▶ [Given information]

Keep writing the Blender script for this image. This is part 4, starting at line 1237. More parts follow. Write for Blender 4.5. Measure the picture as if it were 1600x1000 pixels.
==
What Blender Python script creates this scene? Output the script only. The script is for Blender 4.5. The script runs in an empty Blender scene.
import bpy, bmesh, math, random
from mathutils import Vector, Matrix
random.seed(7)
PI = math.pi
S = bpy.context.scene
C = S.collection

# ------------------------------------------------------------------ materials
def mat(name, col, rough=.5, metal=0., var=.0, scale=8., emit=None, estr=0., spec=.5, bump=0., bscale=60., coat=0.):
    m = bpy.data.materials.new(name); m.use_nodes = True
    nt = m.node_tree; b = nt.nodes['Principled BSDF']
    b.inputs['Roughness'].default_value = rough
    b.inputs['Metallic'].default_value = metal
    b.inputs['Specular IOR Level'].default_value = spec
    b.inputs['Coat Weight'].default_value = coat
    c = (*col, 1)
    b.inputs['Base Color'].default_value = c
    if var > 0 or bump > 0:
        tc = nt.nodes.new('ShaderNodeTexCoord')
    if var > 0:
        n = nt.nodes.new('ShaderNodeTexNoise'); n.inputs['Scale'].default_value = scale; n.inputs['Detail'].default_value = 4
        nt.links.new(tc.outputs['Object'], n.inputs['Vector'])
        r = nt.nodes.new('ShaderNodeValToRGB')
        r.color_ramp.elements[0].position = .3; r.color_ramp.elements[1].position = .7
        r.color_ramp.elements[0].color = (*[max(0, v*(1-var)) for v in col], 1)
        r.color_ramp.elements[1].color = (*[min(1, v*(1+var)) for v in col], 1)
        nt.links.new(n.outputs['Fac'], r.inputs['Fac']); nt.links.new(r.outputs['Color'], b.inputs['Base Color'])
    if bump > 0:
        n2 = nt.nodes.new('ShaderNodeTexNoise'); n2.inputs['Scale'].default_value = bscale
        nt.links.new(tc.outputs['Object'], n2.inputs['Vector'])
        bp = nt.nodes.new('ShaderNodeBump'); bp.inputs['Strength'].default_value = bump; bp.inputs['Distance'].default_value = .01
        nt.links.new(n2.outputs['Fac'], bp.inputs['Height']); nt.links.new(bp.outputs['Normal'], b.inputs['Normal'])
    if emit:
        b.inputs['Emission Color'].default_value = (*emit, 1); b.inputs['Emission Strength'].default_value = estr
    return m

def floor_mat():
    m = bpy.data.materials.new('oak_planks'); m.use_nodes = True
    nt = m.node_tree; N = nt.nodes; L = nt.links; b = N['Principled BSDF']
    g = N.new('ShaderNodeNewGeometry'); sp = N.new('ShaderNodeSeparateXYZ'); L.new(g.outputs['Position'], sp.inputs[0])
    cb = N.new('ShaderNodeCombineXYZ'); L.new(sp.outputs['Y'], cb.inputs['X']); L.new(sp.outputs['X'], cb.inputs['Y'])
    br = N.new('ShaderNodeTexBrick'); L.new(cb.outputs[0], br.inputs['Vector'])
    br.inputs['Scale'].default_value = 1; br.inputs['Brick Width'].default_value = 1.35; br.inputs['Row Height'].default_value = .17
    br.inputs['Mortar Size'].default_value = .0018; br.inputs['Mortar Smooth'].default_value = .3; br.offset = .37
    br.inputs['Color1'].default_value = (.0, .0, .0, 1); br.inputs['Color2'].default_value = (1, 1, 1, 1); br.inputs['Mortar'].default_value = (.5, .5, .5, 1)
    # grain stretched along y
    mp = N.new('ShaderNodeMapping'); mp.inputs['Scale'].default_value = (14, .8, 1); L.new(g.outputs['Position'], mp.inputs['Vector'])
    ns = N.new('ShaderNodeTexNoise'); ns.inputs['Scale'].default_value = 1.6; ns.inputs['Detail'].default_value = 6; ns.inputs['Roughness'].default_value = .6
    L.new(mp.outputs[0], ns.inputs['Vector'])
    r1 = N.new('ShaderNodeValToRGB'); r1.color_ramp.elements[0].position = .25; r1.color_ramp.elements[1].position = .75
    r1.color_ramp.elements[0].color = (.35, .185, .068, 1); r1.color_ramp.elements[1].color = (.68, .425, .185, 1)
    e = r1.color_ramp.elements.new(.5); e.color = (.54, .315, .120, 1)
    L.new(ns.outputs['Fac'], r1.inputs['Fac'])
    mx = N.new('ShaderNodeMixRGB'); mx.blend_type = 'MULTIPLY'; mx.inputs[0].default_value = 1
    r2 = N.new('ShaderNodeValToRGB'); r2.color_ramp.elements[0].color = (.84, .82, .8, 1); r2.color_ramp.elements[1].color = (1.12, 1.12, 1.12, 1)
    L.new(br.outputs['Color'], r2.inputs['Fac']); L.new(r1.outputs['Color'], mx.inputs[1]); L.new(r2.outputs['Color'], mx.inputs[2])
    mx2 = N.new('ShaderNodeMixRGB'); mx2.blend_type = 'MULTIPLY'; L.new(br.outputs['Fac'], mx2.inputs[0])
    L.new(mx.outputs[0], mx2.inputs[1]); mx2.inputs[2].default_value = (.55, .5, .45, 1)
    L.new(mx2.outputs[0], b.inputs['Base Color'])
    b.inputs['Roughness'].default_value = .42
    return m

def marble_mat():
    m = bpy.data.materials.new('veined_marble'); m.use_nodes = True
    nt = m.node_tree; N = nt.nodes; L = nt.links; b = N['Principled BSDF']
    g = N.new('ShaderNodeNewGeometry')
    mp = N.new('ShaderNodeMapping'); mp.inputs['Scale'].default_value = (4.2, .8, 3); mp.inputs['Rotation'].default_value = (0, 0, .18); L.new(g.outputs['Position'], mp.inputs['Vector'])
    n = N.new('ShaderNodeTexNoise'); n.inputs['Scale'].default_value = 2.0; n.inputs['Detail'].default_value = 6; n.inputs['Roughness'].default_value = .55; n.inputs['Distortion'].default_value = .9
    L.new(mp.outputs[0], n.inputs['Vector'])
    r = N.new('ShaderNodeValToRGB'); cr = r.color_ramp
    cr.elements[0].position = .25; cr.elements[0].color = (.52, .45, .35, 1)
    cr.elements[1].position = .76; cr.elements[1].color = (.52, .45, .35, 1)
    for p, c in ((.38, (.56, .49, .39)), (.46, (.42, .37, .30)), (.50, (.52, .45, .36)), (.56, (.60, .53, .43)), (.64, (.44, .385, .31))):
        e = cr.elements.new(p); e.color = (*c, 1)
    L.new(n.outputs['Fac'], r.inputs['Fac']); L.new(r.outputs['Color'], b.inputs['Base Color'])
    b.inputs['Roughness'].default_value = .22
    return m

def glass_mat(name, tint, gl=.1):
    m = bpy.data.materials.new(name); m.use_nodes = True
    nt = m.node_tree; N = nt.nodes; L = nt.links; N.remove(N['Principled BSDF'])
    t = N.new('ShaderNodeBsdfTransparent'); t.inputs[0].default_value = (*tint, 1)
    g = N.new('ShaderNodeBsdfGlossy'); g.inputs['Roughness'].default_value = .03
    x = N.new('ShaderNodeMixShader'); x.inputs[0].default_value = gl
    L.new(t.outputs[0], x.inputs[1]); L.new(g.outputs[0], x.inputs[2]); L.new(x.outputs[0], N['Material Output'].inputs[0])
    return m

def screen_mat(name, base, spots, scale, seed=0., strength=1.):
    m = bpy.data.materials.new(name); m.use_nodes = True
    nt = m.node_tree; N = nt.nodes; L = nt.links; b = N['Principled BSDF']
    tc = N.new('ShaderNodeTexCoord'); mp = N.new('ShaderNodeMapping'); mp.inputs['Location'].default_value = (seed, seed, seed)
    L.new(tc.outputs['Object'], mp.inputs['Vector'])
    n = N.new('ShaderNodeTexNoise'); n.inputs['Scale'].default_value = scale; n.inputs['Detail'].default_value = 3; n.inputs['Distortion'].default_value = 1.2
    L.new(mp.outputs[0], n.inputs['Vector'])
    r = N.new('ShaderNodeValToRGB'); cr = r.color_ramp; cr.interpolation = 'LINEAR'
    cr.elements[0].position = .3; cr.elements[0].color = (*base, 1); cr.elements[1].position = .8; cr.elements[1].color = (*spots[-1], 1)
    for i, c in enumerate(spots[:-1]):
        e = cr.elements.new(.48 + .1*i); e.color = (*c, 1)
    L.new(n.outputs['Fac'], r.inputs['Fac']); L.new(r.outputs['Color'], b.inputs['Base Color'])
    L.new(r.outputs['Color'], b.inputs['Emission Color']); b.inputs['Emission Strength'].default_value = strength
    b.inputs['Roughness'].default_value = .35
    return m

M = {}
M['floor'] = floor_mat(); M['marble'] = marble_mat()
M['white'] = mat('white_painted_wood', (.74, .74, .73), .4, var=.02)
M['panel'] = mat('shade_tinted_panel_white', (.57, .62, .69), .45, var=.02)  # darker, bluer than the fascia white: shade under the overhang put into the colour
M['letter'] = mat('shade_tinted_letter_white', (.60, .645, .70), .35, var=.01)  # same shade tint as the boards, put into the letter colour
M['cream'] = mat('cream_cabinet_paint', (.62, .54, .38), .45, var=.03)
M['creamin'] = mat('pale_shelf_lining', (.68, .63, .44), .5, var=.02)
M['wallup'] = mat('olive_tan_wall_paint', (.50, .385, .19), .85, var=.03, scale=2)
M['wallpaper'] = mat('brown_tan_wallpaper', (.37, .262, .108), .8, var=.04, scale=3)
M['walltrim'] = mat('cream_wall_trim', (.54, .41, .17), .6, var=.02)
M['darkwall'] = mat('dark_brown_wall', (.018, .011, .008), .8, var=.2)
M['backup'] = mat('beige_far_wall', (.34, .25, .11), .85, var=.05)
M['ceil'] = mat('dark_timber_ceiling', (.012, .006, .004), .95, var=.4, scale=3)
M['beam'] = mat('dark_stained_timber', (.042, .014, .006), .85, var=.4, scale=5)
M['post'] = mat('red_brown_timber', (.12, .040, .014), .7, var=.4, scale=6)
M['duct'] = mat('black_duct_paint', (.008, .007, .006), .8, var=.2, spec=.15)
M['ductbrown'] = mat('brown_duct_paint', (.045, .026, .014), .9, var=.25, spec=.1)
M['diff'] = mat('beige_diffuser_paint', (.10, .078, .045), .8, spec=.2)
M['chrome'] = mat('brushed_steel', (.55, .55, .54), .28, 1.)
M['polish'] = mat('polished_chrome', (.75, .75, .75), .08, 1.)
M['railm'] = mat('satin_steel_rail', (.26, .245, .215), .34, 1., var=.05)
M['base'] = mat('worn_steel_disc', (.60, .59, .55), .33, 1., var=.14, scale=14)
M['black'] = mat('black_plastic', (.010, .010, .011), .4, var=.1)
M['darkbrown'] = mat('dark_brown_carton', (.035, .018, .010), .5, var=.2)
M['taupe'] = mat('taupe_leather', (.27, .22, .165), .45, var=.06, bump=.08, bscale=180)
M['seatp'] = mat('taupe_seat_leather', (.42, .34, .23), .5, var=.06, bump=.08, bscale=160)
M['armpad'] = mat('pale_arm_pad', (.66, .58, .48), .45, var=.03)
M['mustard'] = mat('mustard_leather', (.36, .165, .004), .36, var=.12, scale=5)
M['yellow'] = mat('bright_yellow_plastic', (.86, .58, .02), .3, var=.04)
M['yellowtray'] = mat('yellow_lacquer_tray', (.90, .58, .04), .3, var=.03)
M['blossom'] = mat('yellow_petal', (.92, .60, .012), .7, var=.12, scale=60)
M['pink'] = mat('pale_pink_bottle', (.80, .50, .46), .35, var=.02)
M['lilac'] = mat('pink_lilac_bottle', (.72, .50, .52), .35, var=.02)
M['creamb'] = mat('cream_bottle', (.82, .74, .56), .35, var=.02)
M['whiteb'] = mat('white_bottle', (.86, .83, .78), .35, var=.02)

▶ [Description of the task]
From the material given, work out how many lines hold the string "bump"; state that number and nothing further.

▶ [Exercise output]
6